Scene script records:
= = =
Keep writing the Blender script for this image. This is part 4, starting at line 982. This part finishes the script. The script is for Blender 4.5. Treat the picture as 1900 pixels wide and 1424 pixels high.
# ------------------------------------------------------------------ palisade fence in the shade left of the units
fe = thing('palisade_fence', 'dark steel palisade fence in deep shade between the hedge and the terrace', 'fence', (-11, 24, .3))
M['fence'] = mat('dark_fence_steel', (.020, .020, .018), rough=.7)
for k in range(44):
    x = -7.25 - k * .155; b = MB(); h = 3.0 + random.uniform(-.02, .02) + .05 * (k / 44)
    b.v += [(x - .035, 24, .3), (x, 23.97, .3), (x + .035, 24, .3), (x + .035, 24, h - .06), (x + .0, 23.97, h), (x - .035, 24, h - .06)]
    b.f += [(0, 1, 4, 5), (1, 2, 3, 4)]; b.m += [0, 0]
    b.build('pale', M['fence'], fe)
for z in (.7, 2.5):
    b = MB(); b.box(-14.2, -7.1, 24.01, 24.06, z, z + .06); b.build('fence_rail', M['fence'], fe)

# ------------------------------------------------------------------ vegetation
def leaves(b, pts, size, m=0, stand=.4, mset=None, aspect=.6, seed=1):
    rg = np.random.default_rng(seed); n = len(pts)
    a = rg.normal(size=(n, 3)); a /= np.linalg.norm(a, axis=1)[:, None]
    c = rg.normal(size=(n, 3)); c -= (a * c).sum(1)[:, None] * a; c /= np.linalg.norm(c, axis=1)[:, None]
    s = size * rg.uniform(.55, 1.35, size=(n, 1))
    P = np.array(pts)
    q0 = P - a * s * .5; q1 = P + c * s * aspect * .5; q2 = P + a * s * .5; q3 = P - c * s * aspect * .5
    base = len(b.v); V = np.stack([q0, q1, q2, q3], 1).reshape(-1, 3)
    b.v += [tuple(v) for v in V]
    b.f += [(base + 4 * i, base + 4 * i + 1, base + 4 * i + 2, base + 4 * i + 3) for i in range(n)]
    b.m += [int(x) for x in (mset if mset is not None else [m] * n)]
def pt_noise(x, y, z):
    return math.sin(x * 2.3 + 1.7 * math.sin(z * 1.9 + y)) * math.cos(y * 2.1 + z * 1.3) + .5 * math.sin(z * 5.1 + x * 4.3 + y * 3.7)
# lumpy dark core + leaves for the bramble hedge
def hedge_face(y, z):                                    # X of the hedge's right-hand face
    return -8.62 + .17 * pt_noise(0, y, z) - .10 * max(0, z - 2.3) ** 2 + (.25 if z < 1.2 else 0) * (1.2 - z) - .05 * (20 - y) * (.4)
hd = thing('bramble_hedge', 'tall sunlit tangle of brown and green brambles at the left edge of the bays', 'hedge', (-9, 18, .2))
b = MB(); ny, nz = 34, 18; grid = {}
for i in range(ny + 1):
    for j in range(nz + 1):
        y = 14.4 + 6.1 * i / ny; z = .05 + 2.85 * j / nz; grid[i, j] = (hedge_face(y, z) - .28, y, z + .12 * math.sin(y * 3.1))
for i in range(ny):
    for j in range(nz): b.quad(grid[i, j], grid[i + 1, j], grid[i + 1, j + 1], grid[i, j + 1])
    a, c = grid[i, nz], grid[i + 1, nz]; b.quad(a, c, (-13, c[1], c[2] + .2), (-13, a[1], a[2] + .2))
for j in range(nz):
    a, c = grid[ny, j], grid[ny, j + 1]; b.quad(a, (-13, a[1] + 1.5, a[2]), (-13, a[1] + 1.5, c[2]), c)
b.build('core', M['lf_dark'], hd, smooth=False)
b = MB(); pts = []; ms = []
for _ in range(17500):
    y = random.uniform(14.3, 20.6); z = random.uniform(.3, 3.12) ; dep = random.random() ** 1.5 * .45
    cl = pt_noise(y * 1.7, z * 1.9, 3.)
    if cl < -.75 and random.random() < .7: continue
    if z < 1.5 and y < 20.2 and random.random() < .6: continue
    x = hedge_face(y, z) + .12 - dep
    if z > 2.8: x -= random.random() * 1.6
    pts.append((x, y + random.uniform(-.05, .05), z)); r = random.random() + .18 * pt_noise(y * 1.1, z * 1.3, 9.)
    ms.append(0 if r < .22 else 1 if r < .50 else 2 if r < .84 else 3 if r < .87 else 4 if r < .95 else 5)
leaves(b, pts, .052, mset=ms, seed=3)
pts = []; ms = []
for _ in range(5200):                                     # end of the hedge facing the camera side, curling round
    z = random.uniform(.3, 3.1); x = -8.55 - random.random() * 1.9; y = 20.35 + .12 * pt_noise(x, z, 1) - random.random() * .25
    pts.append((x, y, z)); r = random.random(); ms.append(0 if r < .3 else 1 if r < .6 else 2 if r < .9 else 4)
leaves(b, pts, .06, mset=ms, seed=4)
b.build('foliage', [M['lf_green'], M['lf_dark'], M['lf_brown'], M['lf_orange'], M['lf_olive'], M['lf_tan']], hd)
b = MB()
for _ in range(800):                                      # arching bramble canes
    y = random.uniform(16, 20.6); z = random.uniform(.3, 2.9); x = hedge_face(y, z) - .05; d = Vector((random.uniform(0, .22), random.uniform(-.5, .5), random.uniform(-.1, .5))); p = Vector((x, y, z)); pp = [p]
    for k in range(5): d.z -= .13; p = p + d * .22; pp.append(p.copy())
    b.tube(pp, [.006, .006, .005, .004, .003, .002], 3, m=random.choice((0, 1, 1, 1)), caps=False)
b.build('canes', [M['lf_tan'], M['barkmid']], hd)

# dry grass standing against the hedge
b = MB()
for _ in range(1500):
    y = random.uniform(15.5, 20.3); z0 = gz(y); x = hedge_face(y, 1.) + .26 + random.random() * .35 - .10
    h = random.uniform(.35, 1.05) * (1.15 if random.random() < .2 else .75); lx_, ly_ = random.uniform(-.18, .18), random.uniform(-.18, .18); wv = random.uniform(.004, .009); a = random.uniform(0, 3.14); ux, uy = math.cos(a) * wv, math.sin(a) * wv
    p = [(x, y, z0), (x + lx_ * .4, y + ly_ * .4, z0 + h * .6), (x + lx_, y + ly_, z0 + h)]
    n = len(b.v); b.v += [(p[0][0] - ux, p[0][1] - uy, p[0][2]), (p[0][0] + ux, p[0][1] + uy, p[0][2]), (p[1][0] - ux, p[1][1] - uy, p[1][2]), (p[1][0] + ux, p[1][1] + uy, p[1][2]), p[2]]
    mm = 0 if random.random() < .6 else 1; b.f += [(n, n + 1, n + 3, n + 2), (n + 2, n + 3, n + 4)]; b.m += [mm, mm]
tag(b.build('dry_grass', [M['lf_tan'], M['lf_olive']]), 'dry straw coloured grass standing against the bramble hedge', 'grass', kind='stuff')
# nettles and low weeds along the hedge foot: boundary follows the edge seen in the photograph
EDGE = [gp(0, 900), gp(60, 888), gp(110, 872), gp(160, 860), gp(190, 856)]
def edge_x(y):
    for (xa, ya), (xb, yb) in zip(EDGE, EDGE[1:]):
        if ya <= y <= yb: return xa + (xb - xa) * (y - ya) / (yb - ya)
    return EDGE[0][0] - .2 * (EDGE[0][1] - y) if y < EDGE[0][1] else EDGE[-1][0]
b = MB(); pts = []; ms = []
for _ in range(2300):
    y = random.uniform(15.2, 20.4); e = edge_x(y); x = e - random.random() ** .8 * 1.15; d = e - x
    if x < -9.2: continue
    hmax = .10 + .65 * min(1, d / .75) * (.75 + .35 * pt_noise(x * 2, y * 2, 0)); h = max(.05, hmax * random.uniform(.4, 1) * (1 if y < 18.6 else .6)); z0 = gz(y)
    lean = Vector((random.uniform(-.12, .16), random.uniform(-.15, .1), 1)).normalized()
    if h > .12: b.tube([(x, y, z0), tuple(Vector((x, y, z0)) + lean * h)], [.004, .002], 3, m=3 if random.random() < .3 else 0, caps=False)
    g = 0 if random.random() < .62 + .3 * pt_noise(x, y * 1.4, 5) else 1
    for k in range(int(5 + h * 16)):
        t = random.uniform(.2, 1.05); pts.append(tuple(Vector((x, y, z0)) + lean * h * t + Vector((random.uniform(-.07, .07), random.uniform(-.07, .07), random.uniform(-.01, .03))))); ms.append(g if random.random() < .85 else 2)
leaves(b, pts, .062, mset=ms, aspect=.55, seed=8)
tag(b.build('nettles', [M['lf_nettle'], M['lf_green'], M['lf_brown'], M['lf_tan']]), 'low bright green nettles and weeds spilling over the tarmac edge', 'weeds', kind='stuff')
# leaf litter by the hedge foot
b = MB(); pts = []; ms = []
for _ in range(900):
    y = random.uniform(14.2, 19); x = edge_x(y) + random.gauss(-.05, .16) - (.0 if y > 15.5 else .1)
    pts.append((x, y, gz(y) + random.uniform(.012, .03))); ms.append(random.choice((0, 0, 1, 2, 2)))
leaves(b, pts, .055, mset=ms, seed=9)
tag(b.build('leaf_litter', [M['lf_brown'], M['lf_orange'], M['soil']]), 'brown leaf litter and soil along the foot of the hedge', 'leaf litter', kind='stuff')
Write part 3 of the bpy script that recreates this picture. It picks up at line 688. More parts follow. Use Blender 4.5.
= = =
**WORK TO COMPLETE**
Please write out exactly the lines from the start of the data through the line that contains "b = MB(); b.box(-14.2, -7.1, 24.01, 24.06, z, z", both ends included, and nothing else.

**RESULT OF THE TASK**
Keep writing the Blender script for this image. This is part 4, starting at line 982. This part finishes the script. The script is for Blender 4.5. Treat the picture as 1900 pixels wide and 1424 pixels high.
# ------------------------------------------------------------------ palisade fence in the shade left of the units
fe = thing('palisade_fence', 'dark steel palisade fence in deep shade between the hedge and the terrace', 'fence', (-11, 24, .3))
M['fence'] = mat('dark_fence_steel', (.020, .020, .018), rough=.7)
for k in range(44):
    x = -7.25 - k * .155; b = MB(); h = 3.0 + random.uniform(-.02, .02) + .05 * (k / 44)
    b.v += [(x - .035, 24, .3), (x, 23.97, .3), (x + .035, 24, .3), (x + .035, 24, h - .06), (x + .0, 23.97, h), (x - .035, 24, h - .06)]
    b.f += [(0, 1, 4, 5), (1, 2, 3, 4)]; b.m += [0, 0]
    b.build('pale', M['fence'], fe)
for z in (.7, 2.5):
    b = MB(); b.box(-14.2, -7.1, 24.01, 24.06, z, z + .06); b.build('fence_rail', M['fence'], fe)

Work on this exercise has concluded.